WASHINGTON - The National Security Agency has traced and analyzed large volumes of telephone and Internet communications flowing into and out of the United States as part of the eavesdropping program that President George W. Bush approved after the Sept. 11, 2001, attacks to hunt for evidence of terrorist activity, current and former government officials said.

The volume of information harvested from telecommunication data and voice networks without court-approved warrants is much larger than the White House has acknowledged, the officials said. It was collected by tapping directly into some of the American telecommunication system’s main arteries, they said.

As part of the program approved by Bush for domestic surveillance without warrants, the NSA has gained the cooperation of American telecommunications companies to obtain backdoor access to streams of domestic and international communications, the officials said.

The government’s collection and analysis of phone and Internet traffic have raised questions among some law enforcement and judicial officials familiar with the program. One issue of concern to the Foreign Intelligence Surveillance Court, which has reviewed some separate warrant applications growing out of the NSA’s surveillance program, is whether the court has legal authority over calls outside the United States that happen to pass through American-based telephonic "switches," said officials familiar with the matter.

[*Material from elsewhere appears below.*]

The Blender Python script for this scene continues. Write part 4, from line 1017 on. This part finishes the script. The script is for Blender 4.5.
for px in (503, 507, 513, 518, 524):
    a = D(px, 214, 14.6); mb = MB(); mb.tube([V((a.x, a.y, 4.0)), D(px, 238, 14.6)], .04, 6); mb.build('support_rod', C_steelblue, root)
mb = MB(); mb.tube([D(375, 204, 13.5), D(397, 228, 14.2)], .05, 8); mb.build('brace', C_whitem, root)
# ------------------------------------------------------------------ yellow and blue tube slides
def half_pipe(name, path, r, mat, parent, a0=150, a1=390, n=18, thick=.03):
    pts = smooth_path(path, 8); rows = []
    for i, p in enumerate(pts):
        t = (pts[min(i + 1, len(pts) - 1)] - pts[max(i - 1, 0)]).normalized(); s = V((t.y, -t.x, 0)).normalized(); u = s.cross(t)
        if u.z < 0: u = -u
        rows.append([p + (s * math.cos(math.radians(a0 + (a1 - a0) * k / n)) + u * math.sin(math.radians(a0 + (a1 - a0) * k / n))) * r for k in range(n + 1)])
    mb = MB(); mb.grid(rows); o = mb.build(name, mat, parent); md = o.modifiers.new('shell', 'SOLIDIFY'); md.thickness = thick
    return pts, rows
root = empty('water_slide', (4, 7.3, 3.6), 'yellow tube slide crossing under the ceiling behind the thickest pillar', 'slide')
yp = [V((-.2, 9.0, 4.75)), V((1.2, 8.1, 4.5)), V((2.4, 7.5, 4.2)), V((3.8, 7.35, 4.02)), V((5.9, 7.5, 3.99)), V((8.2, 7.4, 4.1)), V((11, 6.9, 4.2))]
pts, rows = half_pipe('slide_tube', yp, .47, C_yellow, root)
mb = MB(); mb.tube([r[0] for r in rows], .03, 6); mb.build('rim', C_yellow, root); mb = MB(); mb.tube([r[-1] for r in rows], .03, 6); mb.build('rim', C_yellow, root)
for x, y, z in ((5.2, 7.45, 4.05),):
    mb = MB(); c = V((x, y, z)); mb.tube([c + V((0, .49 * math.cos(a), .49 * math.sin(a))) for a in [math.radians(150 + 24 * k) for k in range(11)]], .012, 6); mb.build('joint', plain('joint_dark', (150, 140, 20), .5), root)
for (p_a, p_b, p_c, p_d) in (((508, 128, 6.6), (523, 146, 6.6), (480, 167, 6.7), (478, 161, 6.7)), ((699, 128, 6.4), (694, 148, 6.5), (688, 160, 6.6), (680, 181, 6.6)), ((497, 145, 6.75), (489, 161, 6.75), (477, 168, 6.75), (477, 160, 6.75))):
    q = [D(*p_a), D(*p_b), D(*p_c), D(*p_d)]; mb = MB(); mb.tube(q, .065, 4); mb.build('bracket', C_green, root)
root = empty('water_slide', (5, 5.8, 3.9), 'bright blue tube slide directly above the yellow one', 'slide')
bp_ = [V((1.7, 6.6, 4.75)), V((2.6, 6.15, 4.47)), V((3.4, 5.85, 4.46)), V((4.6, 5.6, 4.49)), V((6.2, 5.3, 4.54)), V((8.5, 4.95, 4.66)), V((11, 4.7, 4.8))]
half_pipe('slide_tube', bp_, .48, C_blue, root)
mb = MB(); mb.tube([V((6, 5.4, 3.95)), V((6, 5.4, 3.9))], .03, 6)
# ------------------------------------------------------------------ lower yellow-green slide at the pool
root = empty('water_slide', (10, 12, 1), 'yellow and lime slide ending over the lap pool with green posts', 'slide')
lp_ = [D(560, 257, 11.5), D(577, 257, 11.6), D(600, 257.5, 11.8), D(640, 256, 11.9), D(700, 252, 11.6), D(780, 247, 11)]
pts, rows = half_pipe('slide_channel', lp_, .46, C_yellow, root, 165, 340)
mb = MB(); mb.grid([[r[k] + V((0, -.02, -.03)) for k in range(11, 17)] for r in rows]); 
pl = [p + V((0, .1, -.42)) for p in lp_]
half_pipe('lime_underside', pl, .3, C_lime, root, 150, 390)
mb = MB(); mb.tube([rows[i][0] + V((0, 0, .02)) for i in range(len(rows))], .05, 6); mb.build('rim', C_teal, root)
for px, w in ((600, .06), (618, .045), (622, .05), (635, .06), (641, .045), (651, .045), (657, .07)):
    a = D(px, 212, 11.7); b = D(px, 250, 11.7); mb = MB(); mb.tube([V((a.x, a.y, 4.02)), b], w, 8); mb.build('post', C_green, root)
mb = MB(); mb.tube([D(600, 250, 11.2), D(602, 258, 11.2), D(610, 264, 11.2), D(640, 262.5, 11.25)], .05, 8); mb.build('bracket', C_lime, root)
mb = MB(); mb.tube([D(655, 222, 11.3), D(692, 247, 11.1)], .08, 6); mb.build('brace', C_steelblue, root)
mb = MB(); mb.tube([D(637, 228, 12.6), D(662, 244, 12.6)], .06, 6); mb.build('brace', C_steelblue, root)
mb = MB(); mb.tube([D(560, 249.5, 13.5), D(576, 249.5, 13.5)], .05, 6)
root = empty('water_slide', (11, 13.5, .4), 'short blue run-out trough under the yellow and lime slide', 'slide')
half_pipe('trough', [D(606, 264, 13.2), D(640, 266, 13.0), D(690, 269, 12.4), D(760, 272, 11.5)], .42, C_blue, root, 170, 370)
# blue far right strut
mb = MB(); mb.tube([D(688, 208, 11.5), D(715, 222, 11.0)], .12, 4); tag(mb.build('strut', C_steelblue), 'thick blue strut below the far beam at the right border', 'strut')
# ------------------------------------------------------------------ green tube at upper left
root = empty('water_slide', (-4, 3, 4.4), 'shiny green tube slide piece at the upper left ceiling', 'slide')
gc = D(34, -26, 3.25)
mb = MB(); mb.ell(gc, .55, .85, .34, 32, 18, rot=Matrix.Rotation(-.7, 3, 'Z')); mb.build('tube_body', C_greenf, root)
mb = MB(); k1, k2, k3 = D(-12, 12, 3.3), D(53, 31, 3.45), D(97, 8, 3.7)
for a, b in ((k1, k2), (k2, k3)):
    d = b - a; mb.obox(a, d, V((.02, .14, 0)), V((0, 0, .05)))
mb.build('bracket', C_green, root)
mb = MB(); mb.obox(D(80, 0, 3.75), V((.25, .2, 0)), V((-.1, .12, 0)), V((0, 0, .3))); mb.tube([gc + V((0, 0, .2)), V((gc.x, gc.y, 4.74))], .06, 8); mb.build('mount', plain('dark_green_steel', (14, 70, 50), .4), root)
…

"There was a lot of discussion about the switches" in conversations with the court, a Department of Justice official said, referring to the gateways through which much of the communications traffic flows. "You’re talking about access to such a vast amount of communications, and the question was, how do you minimize something that’s on a switch that’s carrying such large volumes of traffic? The court was very, very concerned about that."

Since the disclosure last week of the NSA’s domestic surveillance program, Bush and his senior aides have stressed that his executive order allowing eavesdropping without warrants was limited to the monitoring of international phone and e-mail communications involving people with known links to al-Qaida.

What has not been publicly acknowledged is that NSA technicians, besides actually eavesdropping on specific conversations, have combed through large volumes of phone and Internet traffic in search of patterns that might point to terrorism suspects. Some officials describe the program as a large data-mining operation.

The current and former government officials who discussed the program were granted anonymity because it remains classified.

Bush administration officials declined to comment on Friday on the technical aspects of the operation and the NSA’s use of broad searches to look for clues on terrorists. Because the program is highly classified, many details of how the NSA is conducting it remain unknown, and members of Congress who have pressed for a full congressional inquiry say they are eager to learn more about the program’s operational details as well as its legality.

Officials in the government and the telecommunications industry who have knowledge of parts of the program say the NSA has sought to analyze communications patterns to glean clues from details such as who is calling whom, how long a phone call lasts and what time of day it is made and the origins and destinations of phone calls and e-mail messages. Calls to and from Afghanistan, for instance, are known to have been of particular interest to the NSA since the Sept. 11 attacks, the officials said.

This "pattern analysis" on calls within the United States would, in many circumstances, require a warrant if the government wanted to trace who calls whom.

The use of similar data-mining operations by the Bush administration in other contexts has raised strong objections, most notably in connection with the Total Information Awareness system, developed by the Pentagon for tracking terror suspects, and the Department of Homeland Security’s Capps program for screening airline passengers. Both programs were ultimately scrapped after public outcries over possible threats to privacy and civil liberties.